Para Amaro, é por esse prisma que o Modernismo contribuiu para as bases da sociedade atual. “De certa forma, os modernistas trouxeram aspectos de nossa brasilidade de maneira potente, e isso foi muito importante para a cultura brasileira”, ressalta.
Camillo lembra que, enquanto a Semana de Arte Moderna acontecia no Theatro Municipal, os Oito Batutas, o grupo liderado por Pixinguinha (1897-1973), mostravam a Paris o que era a música genuinamente nacional. “Havia preconceito da burguesia pela arte que vinha do morro”, pontua. “E, hoje, também, algumas pessoas torcem o nariz para o que é novo e vem da periferia: uma cultura que é resultado do abandono, da falta de investimentos em educação. Mas eles decodificam a informação e criam a própria arte.”
Antes, era o samba, era o chorinho. Agora, é o funk, o pop contemporâneo. “O que está aí é a Anitta, não a [pintora Anita] Malfatti [que desencadeou o Modernismo], mas a [popstar] Anitta que, 100 anos depois, está nos Estados Unidos mostrando uma arte brasileira, gostemos ou não. É um paralelo, 100 anos depois, de duas Anitas que mostram o Brasil real.

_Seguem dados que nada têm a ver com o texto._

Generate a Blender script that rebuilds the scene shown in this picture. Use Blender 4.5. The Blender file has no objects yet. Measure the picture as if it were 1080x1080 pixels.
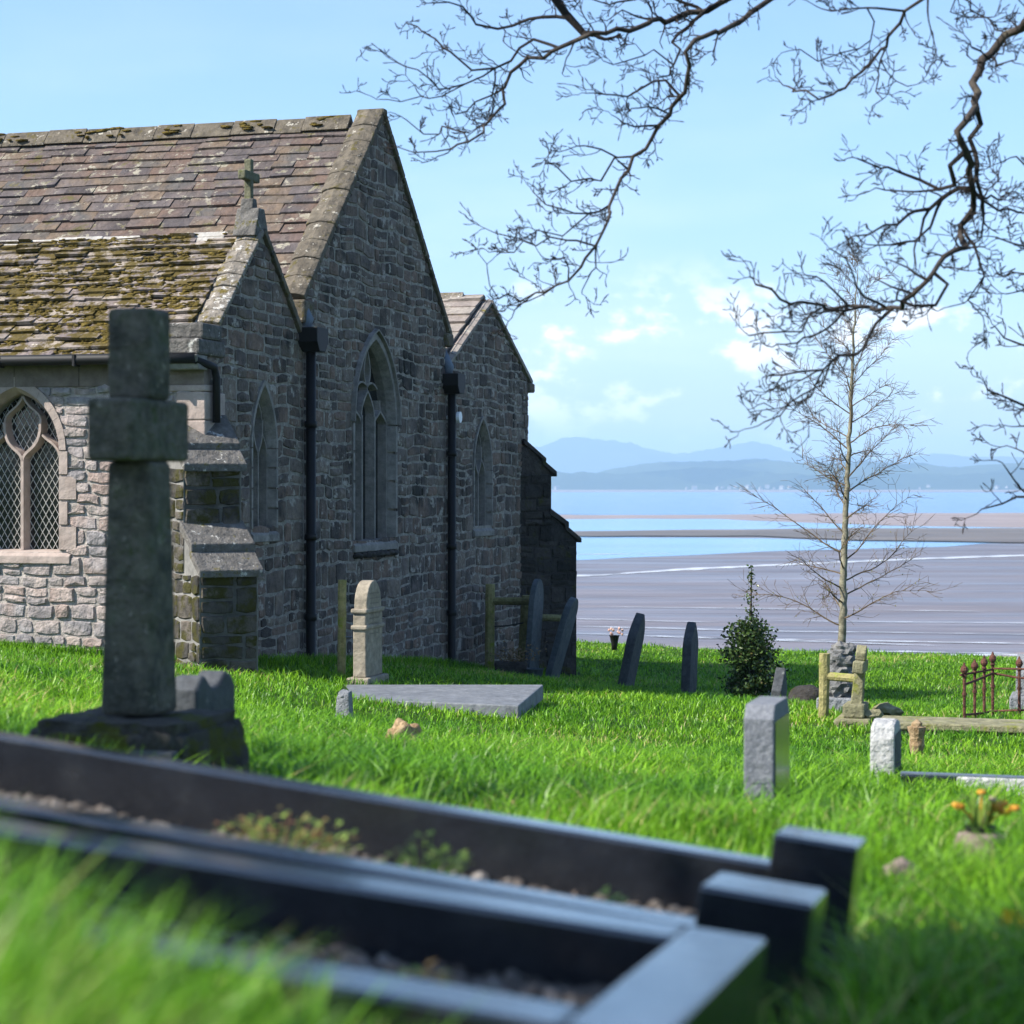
import bpy, bmesh, math, random
import numpy as np
from mathutils import Vector, Matrix, noise as mnoise

random.seed(7)
rng = np.random.default_rng(11)
scene = bpy.context.scene
COL = scene.collection
F = 2200.0
HZ = 512.0
TH = math.radians(-16.2)
E2 = (math.cos(TH), math.sin(TH))            # east  (along the church, to the right)
N2 = (-math.sin(TH), math.cos(TH))           # north (away from the camera)
P0 = (-2.6, 26.0)                            # foot of the chancel's south east angle


def W(px, py, D):
    return Vector(((px - 540) / F * D, D, -(py - HZ) / F * D))


# ------------------------------------------------------------------ helpers
class MB:
    def __init__(s):
        s.v = []; s.f = []

    def add(s, vs, fs):
        o = len(s.v)
        s.v.extend([tuple(p) for p in vs])
        s.f.extend([tuple(i + o for i in f) for f in fs])

    def box(s, x0, x1, y0, y1, z0, z1):
        vs = [(x0, y0, z0), (x1, y0, z0), (x1, y1, z0), (x0, y1, z0), (x0, y0, z1), (x1, y0, z1), (x1, y1, z1), (x0, y1, z1)]
        s.add(vs, [(0, 3, 2, 1), (4, 5, 6, 7), (0, 1, 5, 4), (1, 2, 6, 5), (2, 3, 7, 6), (3, 0, 4, 7)])

    def hexa(s, bottom, top):
        s.add(list(bottom) + list(top), [(0, 3, 2, 1), (4, 5, 6, 7), (0, 1, 5, 4), (1, 2, 6, 5), (2, 3, 7, 6), (3, 0, 4, 7)])

    def prism(s, poly, fn, a0, a1):
        n = len(poly)
        vs = [fn(p[0], p[1], a0) for p in poly] + [fn(p[0], p[1], a1) for p in poly]
        fs = [tuple(range(n))[::-1], tuple(range(n, 2 * n))]
        for i in range(n):
            j = (i + 1) % n
            fs.append((i, j, n + j, n + i))
        s.add(vs, fs)

    def tube(s, pts, rads, sides=5, cap=True):
        pts = [Vector(p) for p in pts]
        n = len(pts)
        if n < 2: return
        o = len(s.v)
        prev = None
        for i in range(n):
            t = (pts[min(i + 1, n - 1)] - pts[max(i - 1, 0)])
            if t.length < 1e-9: t = Vector((0, 0, 1))
            t.normalize()
            if prev is None:
                a = Vector((0, 0, 1)) if abs(t.z) < .9 else Vector((1, 0, 0))
                u = t.cross(a).normalized()
            else:
                u = (prev - t * prev.dot(t))
                if u.length < 1e-6: u = t.orthogonal()
                u.normalize()
            prev = u
            w = t.cross(u)
            r = rads[i] if hasattr(rads, '__len__') else rads
            for k in range(sides):
                a = 2 * math.pi * k / sides
                s.v.append(tuple(pts[i] + u * (r * math.cos(a)) + w * (r * math.sin(a))))
        for i in range(n - 1):
            for k in range(sides):
                k2 = (k + 1) % sides
                s.f.append((o + i * sides + k, o + i * sides + k2, o + (i + 1) * sides + k2, o + (i + 1) * sides + k))
        if cap:
            s.f.append(tuple(o + k for k in range(sides))[::-1])
            s.f.append(tuple(o + (n - 1) * sides + k for k in range(sides)))

    def lathe(s, prof, seg=16, c=(0, 0, 0)):
        o = len(s.v)
        for (r, z) in prof:
            for k in range(seg):
                a = 2 * math.pi * k / seg
                s.v.append((c[0] + r * math.cos(a), c[1] + r * math.sin(a), c[2] + z))
        for i in range(len(prof) - 1):
            for k in range(seg):
                k2 = (k + 1) % seg
                s.f.append((o + i * seg + k, o + i * seg + k2, o + (i + 1) * seg + k2, o + (i + 1) * seg + k))
        s.f.append(tuple(o + k for k in range(seg))[::-1])
        s.f.append(tuple(o + (len(prof) - 1) * seg + k for k in range(seg)))

    def blob(s, c, r, seed=0., rough=.25, freq=1.6, lvl=2):
        V_, F_ = ICO[lvl]
        vs = []
        for p in V_:
            k = 1 + rough * mnoise.noise(Vector(p) * freq + Vector((seed * 3.1, seed * 1.7, seed)))
            vs.append((c[0] + p[0] * r[0] * k, c[1] + p[1] * r[1] * k, c[2] + p[2] * r[2] * k))
        s.add(vs, F_)

    def build(s, name, mat, parent=None, off=None, smooth=False, bevel=0., seg=2, sub=0, recalc=False):
        me = bpy.data.meshes.new(name)
        vs = s.v
        if off is not None:
            vs = [(a - off[0], b - off[1], c - off[2]) for a, b, c in vs]
        me.from_pydata(vs, [], s.f)
        if recalc:
            bm = bmesh.new(); bm.from_mesh(me)
            bmesh.ops.recalc_face_normals(bm, faces=bm.faces); bm.to_mesh(me); bm.free()
        if smooth:
            me.polygons.foreach_set('use_smooth', [True] * len(me.polygons))
        if isinstance(mat, (list, tuple)):
            for m in mat: me.materials.append(m)
        elif mat: me.materials.append(mat)
        o = bpy.data.objects.new(name, me)
        COL.objects.link(o)
        if parent is not None: o.parent = parent
        if bevel > 0:
            b = o.modifiers.new('edge', 'BEVEL'); b.width = bevel; b.segments = seg; b.limit_method = 'ANGLE'; b.angle_limit = math.radians(40)
        if sub:
            m = o.modifiers.new('sub', 'SUBSURF'); m.levels = sub; m.render_levels = sub
        return o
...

Por mais que o divida”, filosofa Camillo.
No fundo, a dificuldade de assumir as vanguardas pode ser explicada pelo complexo de vira-latas que resiste e acaba até fortalecido a cada derrota econômica, a cada fracasso como projeto de país, a cada 7 a 1 que tomamos. Nesse sentido, o antropólogo e sociólogo Marko Monteiro, professor na Universidade Estadual de Campinas, traz uma chave de interpretação.
“O movimento de 1922 expressa nossa busca por uma identidade autônoma na cultura, nas artes, mas ainda muito calcada na nossa percepção de um País inserido numa modernidade ocidental, ainda que de forma marginal. É um desejo de ser ‘europeu’, ainda que de forma própria, talvez uma certa dificuldade em superar essa nossa situação colonial”, explica.
“Acho que ainda estamos por construir formas genuinamente nacionais de pensar o País para além desses parâmetros, mas, talvez, projetos como este, hoje em dia, sejam inviáveis ou fora de época. E seja mais interessante vivenciar a pluralidade explosiva do Brasil, tanto na arte quanto na cultura”, aventa ele.